From here, the film plays out in a scattershot patchwork of scenes and vignettes as the team tells campfire stories and tries to bond whilst an incoming threat from their biggest enemy yet, Lizardin (Benoit Poelvoorde), threatens to destroy the entire planet.
Tall Tales
Dupieux’s film is not concerned with developing characters, we spend time with the Tobacco Force but sketch very little about them as individuals aside from a brief glimpse at Benzene’s need to be seen as a good leader and Nicotine and Ammonia’s incomprehensible attraction to their rat leader. The film instead is concerned with freewheeling from one bizarre scene to another, the narrative spending a lot of the time on the weird tales they tell each other, even a barracuda that Benzene catches in the river has a chance to tell his own story whilst cooking on a grill.
These vignettes play out as if Tales of the Crypt took a heap of magic mushrooms in the woods where the Tobacco Force is residing but showcase Dupieux’s flair for dark, dark comedy. The first story features his off-kilter humour but also takes a chilling turn which makes you wonder, and yearn, for what a Quentin Dupieux full-on horror may look like. Meanwhile, the barracuda’s story involving a wood chipper has to be seen to be believed and fully commits to the comic gore which is labelled on the film’s classification certificate (perhaps the first time I have seen this description as part of a rating).
Puff Piece
There is a DIY aesthetic to Smoking Causes Coughing, from its costumes to the characters and set design. The Tobacco Force immediately draws to mind the Power Rangers with their all-in-one costumes and retro-futuristic helmets. That theme of a sci-fi but shot from a prism of the past continues with the design of the team’s bunker retreat (the outside looks like something from a 1960s genre piece). There is also a suicidal robot that accompanies the heroes that looks like an amalgamation of something from the TV show Lost in Space and Paulie’s birthday robot from Rocky IV. And Lizardin’s control centre looks like a set made from cardboard and held together with a wing and a prayer.

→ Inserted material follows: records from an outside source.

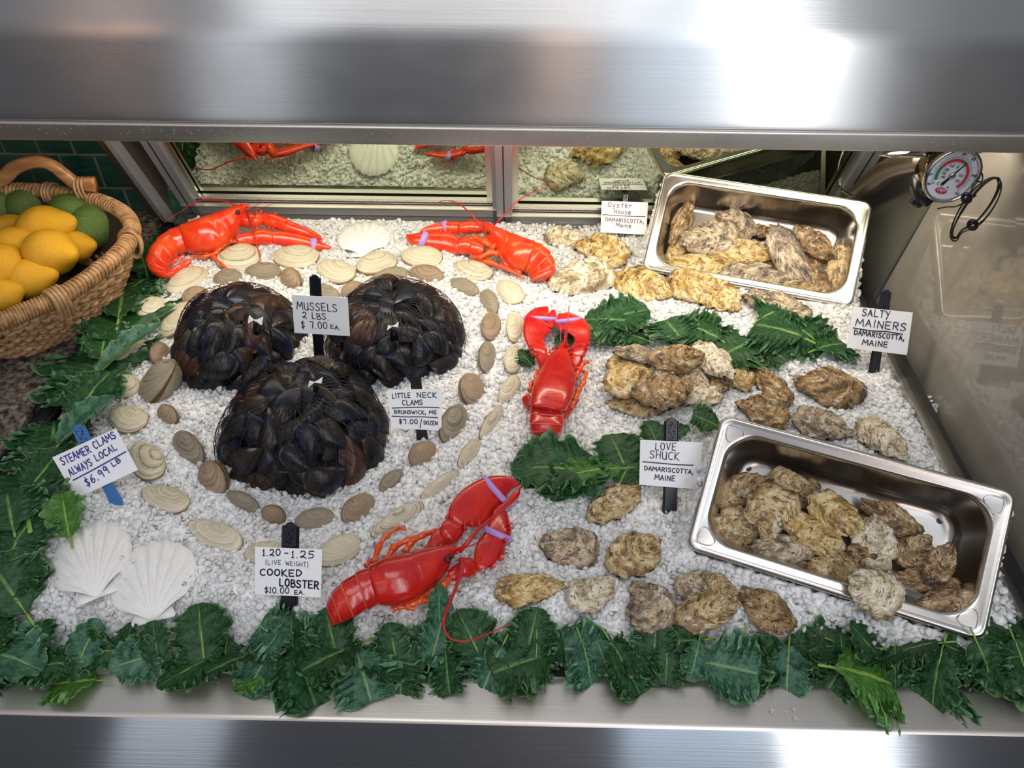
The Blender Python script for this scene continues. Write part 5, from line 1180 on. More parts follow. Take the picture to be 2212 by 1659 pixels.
special = [
(950,1365,948,1272,.01,.05,.55,0,B_,'narrow blue green kale leaf standing up behind the bottom lobster\'s looping feeler',10,None),
(215,1468,110,1470,.006,.008,1.2,4,G_,'bright yellow green kale leaf lying on the rail below the scallop shells',20,None),
(610,1435,500,1478,.012,-.012,.6,1,G_,'bright curly kale leaf ending in a pale cut stem on the rail',0,'abs'),
(640,1385,560,1345,.02,.02,1.3,4,B_,'crinkled blue green kale leaf just below the cooked lobster card',0,None),
(1800,1440,1950,1462,.03,.022,1.2,3,G_,'bright curly kale leaf below the lower pan\'s front rim',0,None),
(2040,1440,2000,1535,.012,-.026,1.5,3,D_,'tightly curled dark kale leaf hanging lowest over the rail at the right',0,'abs'),
(2180,1420,2150,1525,.010,-.026,1.0,5,D_,'last dark kale leaf hanging over the rail at the right corner',0,'abs'),
(1900,1400,1720,1388,.012,.016,1.0,2,D_,'smooth broad kale leaf under the lower pan\'s front rim',0,None),
(2090,1420,2000,1395,.010,.012,1.0,2,D_,'smooth dark kale leaf under the lower pan\'s right corner',0,None),
# left bank, top to bottom
(318,592,296,515,.006,.024,.9,1,D_,'curly kale leaf pressed against the left lobster\'s tail',10,None),
(255,690,268,600,.008,.026,.9,4,D_,'frilly kale leaf right of the basket rim, above the ridged clam',10,None),
(218,775,228,685,.010,.028,.9,0,D_,'ruffled kale leaf just right of the basket\'s lower wall',0,None),
(180,870,165,775,.010,.030,1.3,1,D_,'curly kale leaf on the case edge above the granite corner',0,None),
(95,1010,70,930,.010,.030,1.3,1,D_,'curly kale leaf over the black edge by the counter end',0,None),
(30,1150,10,1060,.010,.030,1.4,4,D_,'frilly kale leaf at the photo\'s left edge below the counter end',0,None),
(330,560,352,478,.0,.018,1.0,1,D_,'small curly kale leaf at the far left corner by the tiles',0,None),
(300,600,328,520,.004,.02,1.0,4,D_,'curly kale leaf behind the left lobster\'s tail',0,None),
(245,655,320,570,.012,.02,1.1,1,D_,'kale leaf with a pale cut stem pointing at the basket',-10,None),
(255,735,262,610,.004,.02,1.2,0,D_,'dark kale leaf between the basket and the topmost clams',10,None),
(215,800,340,690,.012,.030,.55,2,B_,'smooth pointed kale leaf reaching over the dark ridged clam',-20,None),
(205,820,215,700,.008,.02,1.3,1,D_,'lobed kale leaf against the left edge above the granite corner',0,None),
(160,900,230,790,.006,.022,1.2,0,D_,'dark ruffled kale leaf left of the large worn clam',0,None),
(125,960,240,850,.012,.030,.9,2,B_,'broad kale leaf with long pale midrib left of the three clams',-15,None),
(115,985,110,880,.004,.022,1.2,1,D_,'curly kale leaf at the left edge above the steamer clams card',10,None),
(60,1060,130,960,.006,.022,1.3,0,D_,'kale leaf half behind the top of the steamer clams card',0,None),
(60,1120,40,1000,.010,.022,1.3,4,D_,'curly kale leaf at the left edge level with the steamer clams card',0,None),
(150,1160,130,1060,.004,.016,1.0,2,G_,'light green kale leaf under the left corner of the steamer clams card',0,None),
(20,1200,70,1090,.006,.022,1.4,1,D_,'dark kale leaf at the left edge above the scallop shells',0,None),
(10,1290,50,1180,.006,.018,1.5,0,D_,'broad dark kale leaf left of the left scallop shell',0,None),
(60,1330,-10,1230,.006,.018,1.4,4,D_,'frilly kale leaf at the lower left corner of the ice',0,None),
(190,925,196,870,.004,.012,.35,2,G_,'pale green kale stem end just above the steamer clams sign post',0,None),
# rows between the oysters
(1385,700,1265,668,.012,.022,1.4,1,D_,'dark curly kale leaf right of the centre lobster\'s claws',0,None),
(1290,700,1400,655,.006,.022,1.2,0,D_,'broad kale leaf with pale midrib behind the central oyster pile',0,None),
(1300,745,1270,690,.004,.016,1.2,4,D_,'curly kale leaf touching the centre lobster\'s right claw',0,None),
(1560,735,1480,680,.010,.022,1.5,3,D_,'tightly curled kale leaf above the central oyster pile',0,None),
(1500,700,1580,745,.008,.014,1.1,3,D_,'curly kale leaf behind the smooth pale oyster of the pile',0,None),
(1740,730,1640,680,.012,.024,1.6,3,D_,'largest curly kale clump leaf below the upper pan, left side',0,None),
(1480,745,1440,685,.006,.016,1.5,4,D_,'frilly kale leaf in the gap between the broad leaf and the curly clump',0,None),
(1400,735,1330,705,.006,.016,1.5,1,D_,'curly kale leaf lying below the broad leaf behind the oyster pile',10,None),
(1630,735,1560,760,.006,.012,1.4,4,D_,'frilly kale leaf behind the right end of the oyster pile',0,None),
(1760,755,1830,725,.006,.014,1.2,3,D_,'crimped kale leaf nearest the salty mainers card',0,None),
(1640,690,1700,650,.008,.020,1.5,3,D_,'crimped kale leaf overlapping the long dark grey oyster',0,None),
(1170,985,1140,1045,.008,.012,1.2,0,D_,'ruffled kale leaf touching the bottom lobster\'s banded claw tip',0,None),
(1260,975,1235,1060,.010,.012,1.1,4,D_,'frilly kale leaf hanging down below the centre lobster\'s tail',10,None),
(1340,1040,1380,960,.006,.014,1.2,1,D_,'curly kale leaf against the left edge of the love shuck card',0,None),
(1690,690,1790,730,.010,.018,1.3,3,D_,'curly kale leaf below the upper pan, right side near the salty mainers card',0,None),
(1650,750,1700,768,.004,.010,1.5,3,D_,'lower curly kale leaf below the upper pan',0,None),
(1150,790,1120,750,.0,.008,1.0,1,D_,'small kale leaf under the centre lobster\'s left arm',0,None),
(1250,730,1200,740,.0,.004,1.0,0,D_,'kale leaf seen between the centre lobster\'s claws',0,None),
(1290,1015,1105,995,.008,.016,1.05,0,D_,'broad kale leaf behind the bottom lobster\'s big claw tip',0,None),
(1220,990,1200,1065,.006,.012,1.3,1,D_,'kale leaf hanging down above the grey brown layered oyster',0,None),
(1340,1010,1180,1015,.016,.022,.5,1,G_,'bright frilly kale stem lying across the leaves below the centre lobster',0,None),
(1360,1030,1320,930,.004,.020,1.3,0,D_,'dark kale leaf left of the love shuck card',0,None),
(1430,985,1400,905,.004,.018,1.0,2,D_,'pointed kale leaf behind the top of the love shuck card',0,None),
(1440,950,1490,920,.004,.014,.9,2,D_,'small pointed kale leaf right of the love shuck sign post',0,None),
(1560,925,1500,890,.004,.018,1.1,4,D_,'lighter ruffled kale leaf at the lower pan\'s upper left corner',0,None),
]
for (bx, by, tx, ty, hb, ht, wd, var, col, lb, roll, ab) in special:
    if tx > 1050 and ty < 1100: hb += .007; ht += .007
    if tx < 360 and ty < 1300 and ty > 450: hb += .012; ht += .010
    leaf(bx, by, tx, ty, hb, ht, wd, var, col, lb, 'kale leaves along the case' if tx < 360 and ty < 1300 else ('kale leaves between the oysters' if ty < 1100 else 'kale leaves of the front bank'), roll, ab)
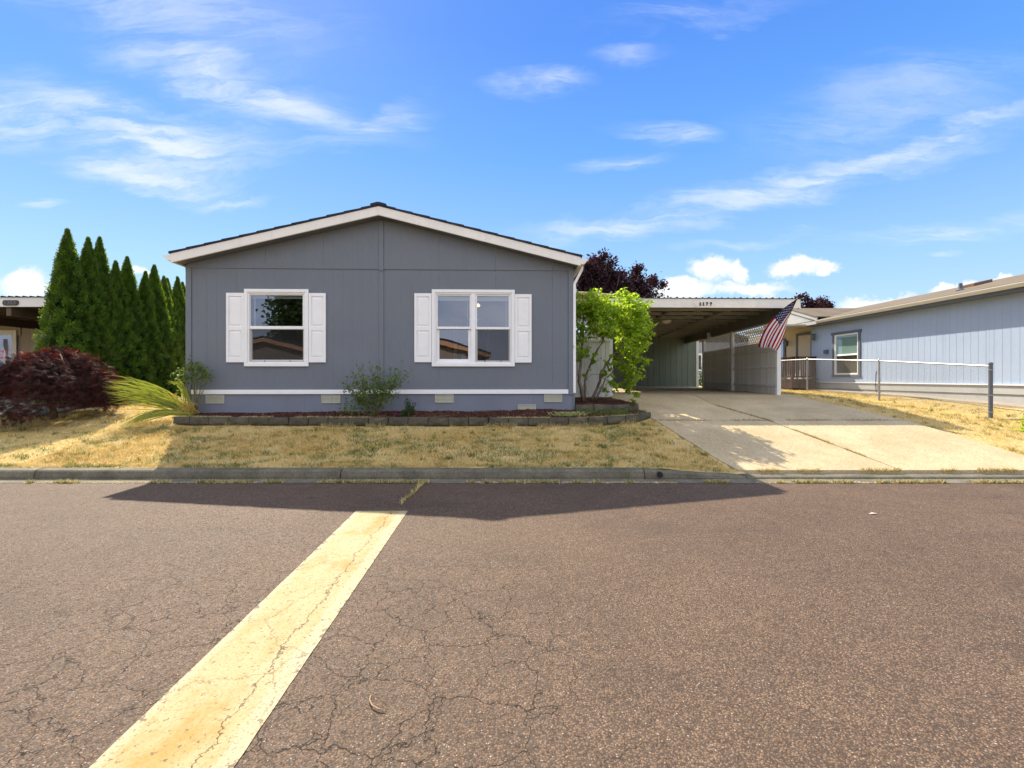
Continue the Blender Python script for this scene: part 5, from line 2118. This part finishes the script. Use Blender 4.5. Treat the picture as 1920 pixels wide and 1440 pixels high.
A = rng.normal(size=C.shape) * [1, 1, .6] + [0, -.1, -.55]
V, Ft = leaf_geom(C, A, rng.uniform(.06, .115, len(C)), .50, .10)
np_mesh('foliage', V, Ft, M_LIME, shrub, {'tint': np.repeat(T_, 4)})


def fan_bush(name, label, cat, base, ends, nleaf, mat, lsize, r=.008, spread=.05, lo=.45, stems=True, up=.2, tint=(.4, .25), group=None):
    base = Vector(base)
    t = thing(name, label, cat, base, group=group)
    mb = MB()
    Cs = []
    for e in ends:
        e = Vector(e) - base
        mid = e * .5 + Vector((0, 0, e.length * .10)) + Vector(rng.normal(0, .03, 3))
        b0 = Vector((rng.normal(0, .03), rng.normal(0, .03), 0))
        path = [b0.lerp(mid, k / 4) * 1.0 for k in range(4)] + [mid.lerp(e, k / 4) for k in range(5)]
        mb.tube(path, [r * (1 - .07 * k) for k in range(len(path))], 5)
        ts = rng.uniform(lo, 1.03, nleaf)
        pts_ = np.array([np.array(path[min(int(q * 8), 8)]) * 1 for q in ts])
        Cs.append(pts_ + rng.normal(0, spread, pts_.shape))
    if stems:
        mb.build('stem', M_STEM, t, smooth=True)
    C = np.concatenate(Cs)
    A = rng.normal(size=C.shape) + [0, 0, up]
    V, Ft = leaf_geom(C, A, rng.uniform(.7, 1.3, len(C)) * lsize, .6, .08)
    np_mesh('foliage', V, Ft, mat, t, {'tint': np.repeat(np.clip(rng.normal(tint[0], tint[1], len(C)), 0, 1), 4)})
    return t


def zr(x, y, Y):   # pixel in the 9.6x crop of the rose bush
    return at(600 + x / 9.6, 670 + y / 9.6, Y)


ends = [zr(a, b, 9.25 + .16 * math.sin(i * 2.1)) for i, (a, b) in enumerate(
    [(340, 400), (420, 520), (690, 130), (560, 230), (620, 420), (740, 330), (780, 460), (930, 170), (1040, 140), (1100, 220), (1000, 380), (1120, 420), (1080, 560), (1290, 200), (1250, 330), (1390, 300), (1480, 200), (1600, 260), (1530, 380),
     (400, 900), (340, 960), (480, 780), (560, 650), (700, 600), (880, 620), (1220, 600), (1380, 640), (1350, 420), (650, 720), (960, 500)])]
fan_bush('rose_bush', 'sparse leafy rose bush in front of the wall between the two windows', 'rose bush', (at(703, 778, 9.3)[0], 9.3, .70), ends, 52, M_ROSE, .058, .007, .052, .42, tint=(.42, .24))


def zc(x, y, Y):   # 8x crop of the corner
    return at(180 + x / 8, 660 + y / 8, Y)


ends = [zc(a, b, 9.3 + .08 * math.sin(i * 1.7)) for i, (a, b) in enumerate([(1400, 80), (1440, 130), (1480, 180), (1540, 150), (1600, 220), (1680, 270), (1700, 300), (1620, 310), (1300, 270), (1250, 290), (1330, 330), (1220, 380), (1420, 260), (1500, 260)])]
fan_bush('corner_rose', 'thin stemmed rose sapling at the left corner of the grey house', 'rose bush', (at(366, 770, 9.3)[0], 9.3, .72), ends, 34, M_ROSE, .062, .008, .05, .84, tint=(.38, .22))
ends = [zr(a, b, 9.3 + .05 * math.sin(i)) for i, (a, b) in enumerate([(1530, 860), (1560, 780), (1620, 820), (1700, 790), (1540, 940), (1600, 900), (1680, 900), (1480, 1000), (1650, 980), (1560, 720), (1720, 960), (1420, 1030), (1500, 1020)])]
fan_bush('small_bush', 'small dark green bush beside the rose bush', 'bush', (at(767, 782, 9.3)[0], 9.3, .69), ends, 44, M_DARKLEAF, .036, .004, .028, .35, tint=(.4, .2))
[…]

Depending on which side of the coin you land on and how much you are willing to go along with the film, you will either find this charming or too rudimentary. When a young girl comes across the Tobacco Force on their retreat, Benzene shows her one of their battles with a giant c*ckroach and she remarks on how it’s a big puppet and doesn’t look good. The film seemingly acknowledges its own absurdity and lo-fi nature and leans into this even more; it’s having fun with itself and asks the audience to join them. Or perhaps the greatest trick Dupieux ever pulled was putting a lot of effort into making something look so breezy and modest.
Conclusion:
You may at this stage be asking what is the actual point to any of this, a film so silly and slight may not hold enough cinematic merit for many tastes and it is one that depending on your palette or even your mood upon viewing, will either delight or irritate. But its deviation from the expected path of a superhero movie is a wacky wonder, there is no big final battle, no real lessons learned and the team effectively achieves nothing. For those with a nihilistic sensibility, there will be solace in the nothingness that comes from Smoking Causes Coughing, just a goofy grin from a good time had and the feeling that it is all one big joke. And if that joke begins to wear thin, with such a lean runtime, it is over before you know it.
Smoking Causes Coughing was released in theatres in the US and UK on July 7, 2023.